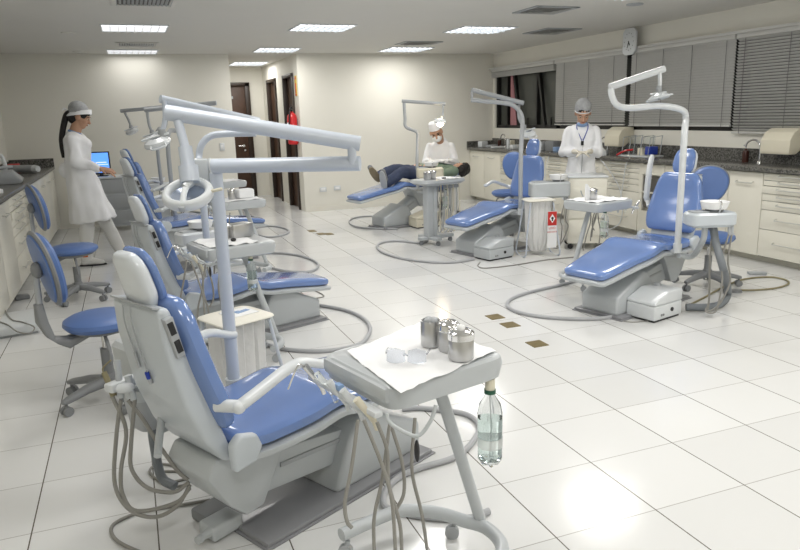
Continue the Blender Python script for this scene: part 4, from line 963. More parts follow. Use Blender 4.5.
# ------------------------------------------------------------ stools
greys = mat('stool_grey', (.24, .25, .26), .45)
def stool(c, h, label, zseat=.50, zb=.86, base_rot=10, bw=.19, bh=.21):
    t = thing('swivel_stool', label, 'stool', (c[0], c[1], 0), rad(h), 'blue swivel stools on castors')
    MB().lathe([(.001, -.022), (.14, -.022), (.185, -.012), (.205, .012), (.20, .034), (.17, .05), (.10, .058), (.001, .060)], (0, 0, zseat-.055), 40).build('seat', vinyl2, t)
    MB().lathe([(.001, -.05), (.10, -.05), (.16, -.03), (.165, -.02), (.001, -.02)], (0, 0, zseat-.055), 32).build('seat_pan', greyp, t)
    MB().cyl((0, 0, .13), (0, 0, zseat-.20), .030).build('column', greyp, t)
    MB().cyl((0, 0, zseat-.21), (0, 0, zseat-.10), .016).build('gas_piston', chrome, t)
    MB().tube([(-.02, -.08, zseat-.10), (-.03, -.14, zseat-.12), (-.03, -.17, zseat-.18)], .010, 8).ell((-.03, -.172, zseat-.21), (.012, .014, .04)).build('lever', greyp, t)
    MB().lathe([(.001, 0), (.042, 0), (.045, .05), (.033, .075), (.001, .08)], (0, 0, .085), 20).build('hub', greyp, t)
    for k in range(5):
        a = rad(base_rot+72*k); e = V((math.cos(a), math.sin(a), 0)); n_ = V((-e.y, e.x, 0))
        MB().loft([(e*.03+V((0, 0, .115)), n_*.033, V((0, 0, .03))), (e*.14+V((0, 0, .108)), n_*.029, V((0, 0, .025))), (e*.26+V((0, 0, .085)), n_*.025, V((0, 0, .018))), (e*.29+V((0, 0, .08)), n_*.016, V((0, 0, .012)))], 14, 2.6).build('base_leg', greys, t)
        q = e*.272; cst = MB()
        for s_ in (-1, 1): cst.cyl(q+n_*(.006*s_)+V((0, 0, .027)), q+n_*(.024*s_)+V((0, 0, .027)), .027, n=20)
        cst.cyl(q+V((0, 0, .03)), q+V((0, 0, .08)), .008); cst.build('caster', greyp, t)
    # back support
    MB().loft([(V((-.08, 0, zseat-.095)), V((0, .04, 0)), V((0, 0, .016))), (V((-.19, 0, zseat-.12)), V((0, .045, 0)), V((0, 0, .034))), (V((-.27, 0, zseat-.09)), V((0, .04, 0)), V((-.028, 0, .028))), (V((-.305, 0, zseat+.02)), V((0, .034, 0)), V((-.03, 0, 0))), (V((-.31, 0, zseat+.12)), V((0, .026, 0)), V((-.022, 0, 0)))], 16, 3).build('back_bracket', greys, t)
    MB().cyl((-.305, 0, zseat+.08), (-.30, 0, zb-.02), .016).build('back_post', greyl, t)
    MB().ell((-.292, 0, zb), (.03, .045, .045)).build('back_knob', greyp, t)
    def pick(k, x, off=0):
        R_ = []
        for j in range(48):
            a = 2*PI*j/48; ww = bw*(1+.20*math.sin(a)); zz_ = bh*math.sin(a)
            y = ww*k*math.cos(a); R_.append(V((x+.9*.25*y*y+off-.20*zz_*k, y, zb+zz_*k)))
        return R_
    MB().rings([pick(.6, -.268), pick(.96, -.262), pick(1, -.252), pick(.97, -.242), pick(.6, -.25)]).build('back_rim', greys, t)
    MB().rings([pick(.6, -.275), pick(.86, -.272), pick(.90, -.264)]).build('back_panel', vinyl2, t)
    MB().rings([pick(.93, -.245), pick(.93, -.222), pick(.84, -.205), pick(.5, -.20)]).build('back_cushion', vinyl2, t)
    return t
stool((-.24, 4.10), 20, 'nearest blue swivel stool at left, behind the foreground chair', .51, .81, 51, .165)
stool((-.55, 6.75), 18, 'blue swivel stool at left, beside the white drawers, farther of the two', .50, .86, 12)
stool((4.62, 4.55), 232, 'blue swivel stool behind the nearest right chair, large round back', .48, .87, 30, .16, .17)
stool((4.54, 7.90), 222, 'blue swivel stool behind the middle right chair', .56, .86, 30, .15, .185)

# ------------------------------------------------------------ floor hoses and cables
def floor_hose(pts, r, m, label, name='floor_hose', z=None):
    P = [gp(u, v, r if z is None else z) for u, v in pts]
    return tag(MB().tube(P, r, 10, 8).build(name, m), label, 'hose' if 'hose' in name else 'cable', None)
floor_hose([(402, 409), (418, 408), (440, 410), (466, 414), (479, 425), (474, 440), (455, 457), (420, 468), (398, 478), (385, 492), (386, 507), (410, 514), (440, 518), (470, 518), (489, 511)], .014, hosem, 'thick pale grey hose looping on the floor around the nearest cart')
floor_hose([(300, 303), (318, 305), (345, 310), (363, 318), (370, 328), (365, 340), (350, 347), (320, 351), (285, 349), (262, 343)], .014, hosem, 'grey hose looping on the floor right of the second left chair')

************

EXERCISE TASK: Leave the images out, please, and restate each line word for word.

THE ANSWER:
Continue the Blender Python script for this scene: part 4, from line 963. More parts follow. Use Blender 4.5.
# ------------------------------------------------------------ stools
greys = mat('stool_grey', (.24, .25, .26), .45)
def stool(c, h, label, zseat=.50, zb=.86, base_rot=10, bw=.19, bh=.21):
    t = thing('swivel_stool', label, 'stool', (c[0], c[1], 0), rad(h), 'blue swivel stools on castors')
    MB().lathe([(.001, -.022), (.14, -.022), (.185, -.012), (.205, .012), (.20, .034), (.17, .05), (.10, .058), (.001, .060)], (0, 0, zseat-.055), 40).build('seat', vinyl2, t)
    MB().lathe([(.001, -.05), (.10, -.05), (.16, -.03), (.165, -.02), (.001, -.02)], (0, 0, zseat-.055), 32).build('seat_pan', greyp, t)
    MB().cyl((0, 0, .13), (0, 0, zseat-.20), .030).build('column', greyp, t)
    MB().cyl((0, 0, zseat-.21), (0, 0, zseat-.10), .016).build('gas_piston', chrome, t)
    MB().tube([(-.02, -.08, zseat-.10), (-.03, -.14, zseat-.12), (-.03, -.17, zseat-.18)], .010, 8).ell((-.03, -.172, zseat-.21), (.012, .014, .04)).build('lever', greyp, t)
    MB().lathe([(.001, 0), (.042, 0), (.045, .05), (.033, .075), (.001, .08)], (0, 0, .085), 20).build('hub', greyp, t)
    for k in range(5):
        a = rad(base_rot+72*k); e = V((math.cos(a), math.sin(a), 0)); n_ = V((-e.y, e.x, 0))
        MB().loft([(e*.03+V((0, 0, .115)), n_*.033, V((0, 0, .03))), (e*.14+V((0, 0, .108)), n_*.029, V((0, 0, .025))), (e*.26+V((0, 0, .085)), n_*.025, V((0, 0, .018))), (e*.29+V((0, 0, .08)), n_*.016, V((0, 0, .012)))], 14, 2.6).build('base_leg', greys, t)
        q = e*.272; cst = MB()
        for s_ in (-1, 1): cst.cyl(q+n_*(.006*s_)+V((0, 0, .027)), q+n_*(.024*s_)+V((0, 0, .027)), .027, n=20)
        cst.cyl(q+V((0, 0, .03)), q+V((0, 0, .08)), .008); cst.build('caster', greyp, t)
    # back support
    MB().loft([(V((-.08, 0, zseat-.095)), V((0, .04, 0)), V((0, 0, .016))), (V((-.19, 0, zseat-.12)), V((0, .045, 0)), V((0, 0, .034))), (V((-.27, 0, zseat-.09)), V((0, .04, 0)), V((-.028, 0, .028))), (V((-.305, 0, zseat+.02)), V((0, .034, 0)), V((-.03, 0, 0))), (V((-.31, 0, zseat+.12)), V((0, .026, 0)), V((-.022, 0, 0)))], 16, 3).build('back_bracket', greys, t)
    MB().cyl((-.305, 0, zseat+.08), (-.30, 0, zb-.02), .016).build('back_post', greyl, t)
    MB().ell((-.292, 0, zb), (.03, .045, .045)).build('back_knob', greyp, t)
    def pick(k, x, off=0):
        R_ = []
        for j in range(48):
            a = 2*PI*j/48; ww = bw*(1+.20*math.sin(a)); zz_ = bh*math.sin(a)
            y = ww*k*math.cos(a); R_.append(V((x+.9*.25*y*y+off-.20*zz_*k, y, zb+zz_*k)))
        return R_
    MB().rings([pick(.6, -.268), pick(.96, -.262), pick(1, -.252), pick(.97, -.242), pick(.6, -.25)]).build('back_rim', greys, t)
    MB().rings([pick(.6, -.275), pick(.86, -.272), pick(.90, -.264)]).build('back_panel', vinyl2, t)
    MB().rings([pick(.93, -.245), pick(.93, -.222), pick(.84, -.205), pick(.5, -.20)]).build('back_cushion', vinyl2, t)
    return t
stool((-.24, 4.10), 20, 'nearest blue swivel stool at left, behind the foreground chair', .51, .81, 51, .165)
stool((-.55, 6.75), 18, 'blue swivel stool at left, beside the white drawers, farther of the two', .50, .86, 12)
stool((4.62, 4.55), 232, 'blue swivel stool behind the nearest right chair, large round back', .48, .87, 30, .16, .17)
stool((4.54, 7.90), 222, 'blue swivel stool behind the middle right chair', .56, .86, 30, .15, .185)

# ------------------------------------------------------------ floor hoses and cables
def floor_hose(pts, r, m, label, name='floor_hose', z=None):
    P = [gp(u, v, r if z is None else z) for u, v in pts]
    return tag(MB().tube(P, r, 10, 8).build(name, m), label, 'hose' if 'hose' in name else 'cable', None)
floor_hose([(402, 409), (418, 408), (440, 410), (466, 414), (479, 425), (474, 440), (455, 457), (420, 468), (398, 478), (385, 492), (386, 507), (410, 514), (440, 518), (470, 518), (489, 511)], .014, hosem, 'thick pale grey hose looping on the floor around the nearest cart')
floor_hose([(300, 303), (318, 305), (345, 310), (363, 318), (370, 328), (365, 340), (350, 347), (320, 351), (285, 349), (262, 343)], .014, hosem, 'grey hose looping on the floor right of the second left chair')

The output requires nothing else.